### Problem to work on
Copy out the lines that have "picture" in them.

▬▬▬

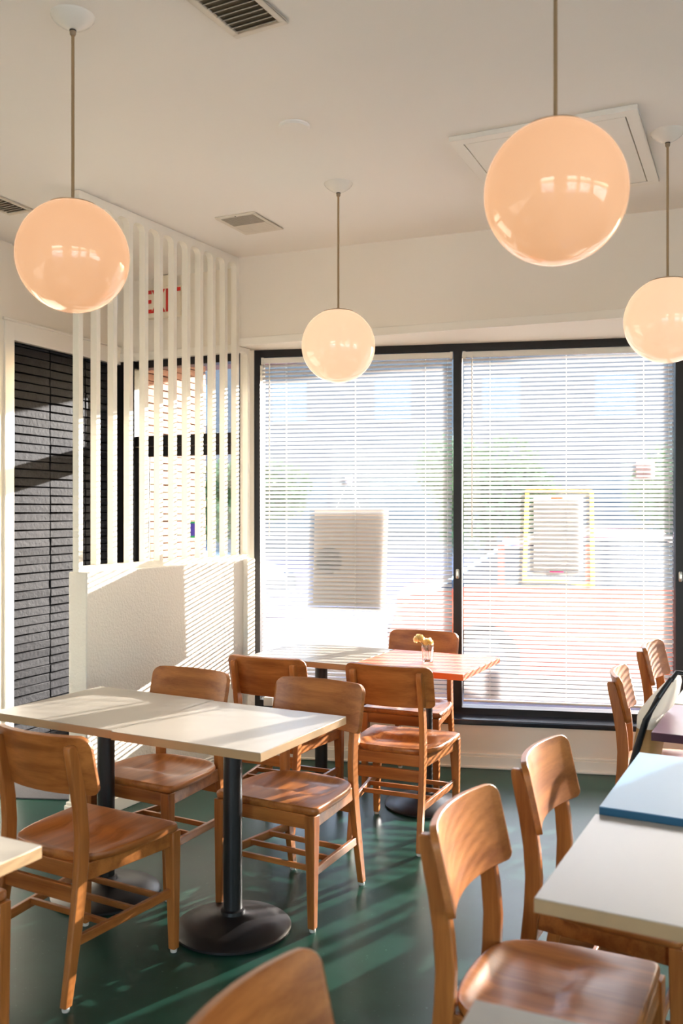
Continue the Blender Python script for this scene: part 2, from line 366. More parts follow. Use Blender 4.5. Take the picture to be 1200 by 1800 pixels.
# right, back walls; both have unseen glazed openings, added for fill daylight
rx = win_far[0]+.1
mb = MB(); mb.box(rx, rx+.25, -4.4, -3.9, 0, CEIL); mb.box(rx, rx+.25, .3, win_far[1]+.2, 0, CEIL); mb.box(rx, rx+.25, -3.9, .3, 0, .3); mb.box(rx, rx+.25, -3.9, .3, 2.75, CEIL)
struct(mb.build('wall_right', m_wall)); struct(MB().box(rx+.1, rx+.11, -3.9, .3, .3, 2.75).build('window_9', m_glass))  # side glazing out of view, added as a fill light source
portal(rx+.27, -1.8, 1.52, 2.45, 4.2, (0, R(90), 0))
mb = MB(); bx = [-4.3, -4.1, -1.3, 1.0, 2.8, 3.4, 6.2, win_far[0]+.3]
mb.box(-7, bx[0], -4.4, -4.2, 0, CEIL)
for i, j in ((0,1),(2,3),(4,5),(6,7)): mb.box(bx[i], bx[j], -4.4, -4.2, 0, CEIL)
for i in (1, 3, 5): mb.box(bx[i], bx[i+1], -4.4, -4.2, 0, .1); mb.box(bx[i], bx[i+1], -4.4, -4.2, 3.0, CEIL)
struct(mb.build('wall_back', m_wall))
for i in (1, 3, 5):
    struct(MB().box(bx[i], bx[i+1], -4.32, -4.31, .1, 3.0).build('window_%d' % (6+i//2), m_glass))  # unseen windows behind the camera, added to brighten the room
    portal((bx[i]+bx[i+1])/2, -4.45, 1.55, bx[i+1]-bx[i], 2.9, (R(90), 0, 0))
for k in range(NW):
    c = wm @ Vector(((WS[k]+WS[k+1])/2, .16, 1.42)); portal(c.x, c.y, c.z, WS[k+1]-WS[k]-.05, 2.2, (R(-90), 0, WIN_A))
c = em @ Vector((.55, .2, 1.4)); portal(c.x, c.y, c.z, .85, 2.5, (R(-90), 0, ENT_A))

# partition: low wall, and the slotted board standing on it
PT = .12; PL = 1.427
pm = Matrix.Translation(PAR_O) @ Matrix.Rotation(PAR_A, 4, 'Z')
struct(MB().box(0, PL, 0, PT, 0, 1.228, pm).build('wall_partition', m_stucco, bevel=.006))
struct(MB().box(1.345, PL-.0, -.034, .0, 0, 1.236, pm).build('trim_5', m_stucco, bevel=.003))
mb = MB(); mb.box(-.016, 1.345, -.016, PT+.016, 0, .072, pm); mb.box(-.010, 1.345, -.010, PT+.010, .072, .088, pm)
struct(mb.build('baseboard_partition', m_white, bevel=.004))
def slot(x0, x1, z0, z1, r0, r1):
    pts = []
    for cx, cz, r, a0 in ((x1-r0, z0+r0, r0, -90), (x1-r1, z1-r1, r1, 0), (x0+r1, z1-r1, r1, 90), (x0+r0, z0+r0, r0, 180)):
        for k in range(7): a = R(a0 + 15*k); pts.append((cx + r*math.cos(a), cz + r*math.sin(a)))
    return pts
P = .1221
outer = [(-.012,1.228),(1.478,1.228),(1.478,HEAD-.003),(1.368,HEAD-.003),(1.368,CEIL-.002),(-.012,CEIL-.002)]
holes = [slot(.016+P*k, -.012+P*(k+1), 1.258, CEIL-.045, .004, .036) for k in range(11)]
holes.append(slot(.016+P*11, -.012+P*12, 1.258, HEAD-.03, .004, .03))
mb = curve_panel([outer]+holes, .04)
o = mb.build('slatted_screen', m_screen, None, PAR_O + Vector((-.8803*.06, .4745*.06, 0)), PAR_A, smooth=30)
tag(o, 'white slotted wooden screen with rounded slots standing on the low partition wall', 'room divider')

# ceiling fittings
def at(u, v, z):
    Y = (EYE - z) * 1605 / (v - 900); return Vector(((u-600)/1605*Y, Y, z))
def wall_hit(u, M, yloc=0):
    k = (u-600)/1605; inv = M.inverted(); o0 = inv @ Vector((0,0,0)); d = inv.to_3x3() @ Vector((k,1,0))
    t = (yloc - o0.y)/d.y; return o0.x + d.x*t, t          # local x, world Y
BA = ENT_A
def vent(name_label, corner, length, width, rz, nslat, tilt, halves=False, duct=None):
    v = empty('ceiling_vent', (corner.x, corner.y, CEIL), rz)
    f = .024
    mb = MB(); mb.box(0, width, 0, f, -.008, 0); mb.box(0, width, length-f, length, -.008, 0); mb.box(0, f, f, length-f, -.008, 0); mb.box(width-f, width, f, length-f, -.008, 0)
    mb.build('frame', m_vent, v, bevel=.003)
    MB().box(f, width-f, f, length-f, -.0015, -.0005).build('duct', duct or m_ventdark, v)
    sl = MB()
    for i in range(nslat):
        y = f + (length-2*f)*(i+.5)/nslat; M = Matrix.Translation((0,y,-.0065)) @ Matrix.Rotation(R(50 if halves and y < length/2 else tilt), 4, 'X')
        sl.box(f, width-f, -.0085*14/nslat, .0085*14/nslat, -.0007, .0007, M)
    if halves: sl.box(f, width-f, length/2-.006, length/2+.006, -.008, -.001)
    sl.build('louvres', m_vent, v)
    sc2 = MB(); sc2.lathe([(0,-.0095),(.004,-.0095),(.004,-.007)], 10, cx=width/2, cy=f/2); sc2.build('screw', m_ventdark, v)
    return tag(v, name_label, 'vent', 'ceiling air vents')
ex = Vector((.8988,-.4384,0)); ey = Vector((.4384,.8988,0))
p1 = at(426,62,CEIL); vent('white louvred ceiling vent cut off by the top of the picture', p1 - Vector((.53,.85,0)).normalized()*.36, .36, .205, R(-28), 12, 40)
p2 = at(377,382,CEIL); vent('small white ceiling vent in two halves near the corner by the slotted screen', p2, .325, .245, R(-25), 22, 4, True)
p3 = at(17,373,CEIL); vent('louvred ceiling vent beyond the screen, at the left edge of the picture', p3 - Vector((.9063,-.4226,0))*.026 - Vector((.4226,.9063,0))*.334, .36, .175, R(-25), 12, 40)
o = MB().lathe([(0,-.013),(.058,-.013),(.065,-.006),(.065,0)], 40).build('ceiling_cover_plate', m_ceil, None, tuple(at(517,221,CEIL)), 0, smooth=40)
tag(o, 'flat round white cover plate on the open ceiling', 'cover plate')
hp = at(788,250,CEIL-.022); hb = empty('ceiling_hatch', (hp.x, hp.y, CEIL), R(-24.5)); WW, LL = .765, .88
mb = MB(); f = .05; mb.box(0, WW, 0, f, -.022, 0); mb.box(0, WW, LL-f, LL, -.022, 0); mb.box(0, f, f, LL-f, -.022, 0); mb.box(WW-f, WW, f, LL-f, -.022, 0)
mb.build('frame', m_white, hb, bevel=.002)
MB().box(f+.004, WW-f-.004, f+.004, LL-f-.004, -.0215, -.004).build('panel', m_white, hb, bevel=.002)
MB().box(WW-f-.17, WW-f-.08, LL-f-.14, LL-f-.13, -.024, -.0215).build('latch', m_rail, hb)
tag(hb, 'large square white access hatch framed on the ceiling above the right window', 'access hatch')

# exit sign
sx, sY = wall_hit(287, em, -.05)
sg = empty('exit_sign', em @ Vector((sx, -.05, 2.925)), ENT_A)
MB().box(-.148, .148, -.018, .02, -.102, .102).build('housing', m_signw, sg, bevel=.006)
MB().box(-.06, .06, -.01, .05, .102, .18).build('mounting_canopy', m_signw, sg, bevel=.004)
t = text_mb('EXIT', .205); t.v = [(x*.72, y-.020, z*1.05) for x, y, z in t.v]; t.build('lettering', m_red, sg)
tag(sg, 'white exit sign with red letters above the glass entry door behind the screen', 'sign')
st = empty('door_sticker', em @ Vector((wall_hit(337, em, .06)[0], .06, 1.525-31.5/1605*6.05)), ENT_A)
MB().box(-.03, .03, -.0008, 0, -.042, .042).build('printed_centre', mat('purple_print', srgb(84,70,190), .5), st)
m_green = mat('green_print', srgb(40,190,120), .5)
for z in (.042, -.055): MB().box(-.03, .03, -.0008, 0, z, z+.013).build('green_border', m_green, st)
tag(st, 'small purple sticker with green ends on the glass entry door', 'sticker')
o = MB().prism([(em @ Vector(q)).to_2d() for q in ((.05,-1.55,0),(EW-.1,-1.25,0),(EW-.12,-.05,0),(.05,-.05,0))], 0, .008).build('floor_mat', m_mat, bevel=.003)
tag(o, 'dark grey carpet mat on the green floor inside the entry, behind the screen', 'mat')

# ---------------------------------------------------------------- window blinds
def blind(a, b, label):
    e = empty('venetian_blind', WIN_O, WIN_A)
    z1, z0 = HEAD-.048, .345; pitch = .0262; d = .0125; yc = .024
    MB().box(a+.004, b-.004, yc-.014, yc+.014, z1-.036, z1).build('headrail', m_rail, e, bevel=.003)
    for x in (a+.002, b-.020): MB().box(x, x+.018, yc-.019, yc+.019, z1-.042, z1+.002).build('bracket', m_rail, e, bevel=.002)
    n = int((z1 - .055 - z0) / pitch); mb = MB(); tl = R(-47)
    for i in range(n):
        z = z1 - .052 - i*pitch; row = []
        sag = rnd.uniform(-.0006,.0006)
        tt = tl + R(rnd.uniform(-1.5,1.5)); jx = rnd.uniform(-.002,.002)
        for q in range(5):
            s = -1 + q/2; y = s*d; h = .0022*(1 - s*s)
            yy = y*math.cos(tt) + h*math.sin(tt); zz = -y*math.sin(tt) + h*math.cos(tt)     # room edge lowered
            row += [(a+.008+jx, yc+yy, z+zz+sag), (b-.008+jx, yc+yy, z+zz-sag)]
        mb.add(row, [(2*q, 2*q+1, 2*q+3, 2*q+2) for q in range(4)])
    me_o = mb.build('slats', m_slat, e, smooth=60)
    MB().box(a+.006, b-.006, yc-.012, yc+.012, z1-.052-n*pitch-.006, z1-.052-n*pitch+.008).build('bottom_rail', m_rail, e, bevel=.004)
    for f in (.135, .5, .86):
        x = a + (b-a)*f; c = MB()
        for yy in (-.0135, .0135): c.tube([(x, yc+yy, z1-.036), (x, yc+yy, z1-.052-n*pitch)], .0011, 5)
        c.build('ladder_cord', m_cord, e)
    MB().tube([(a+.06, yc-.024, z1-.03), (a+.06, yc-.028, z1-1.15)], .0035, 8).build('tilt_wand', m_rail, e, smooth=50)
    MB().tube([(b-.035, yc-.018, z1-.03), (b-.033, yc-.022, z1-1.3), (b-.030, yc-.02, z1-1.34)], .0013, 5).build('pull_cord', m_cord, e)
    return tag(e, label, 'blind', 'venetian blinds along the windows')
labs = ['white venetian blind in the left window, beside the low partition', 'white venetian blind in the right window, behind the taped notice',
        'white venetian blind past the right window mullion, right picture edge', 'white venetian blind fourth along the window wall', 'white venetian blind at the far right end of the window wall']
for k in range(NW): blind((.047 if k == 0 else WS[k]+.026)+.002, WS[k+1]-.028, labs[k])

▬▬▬

### Result of the task
Continue the Blender Python script for this scene: part 2, from line 366. More parts follow. Use Blender 4.5. Take the picture to be 1200 by 1800 pixels.
p1 = at(426,62,CEIL); vent('white louvred ceiling vent cut off by the top of the picture', p1 - Vector((.53,.85,0)).normalized()*.36, .36, .205, R(-28), 12, 40)
p3 = at(17,373,CEIL); vent('louvred ceiling vent beyond the screen, at the left edge of the picture', p3 - Vector((.9063,-.4226,0))*.026 - Vector((.4226,.9063,0))*.334, .36, .175, R(-25), 12, 40)
        'white venetian blind past the right window mullion, right picture edge', 'white venetian blind fourth along the window wall', 'white venetian blind at the far right end of the window wall']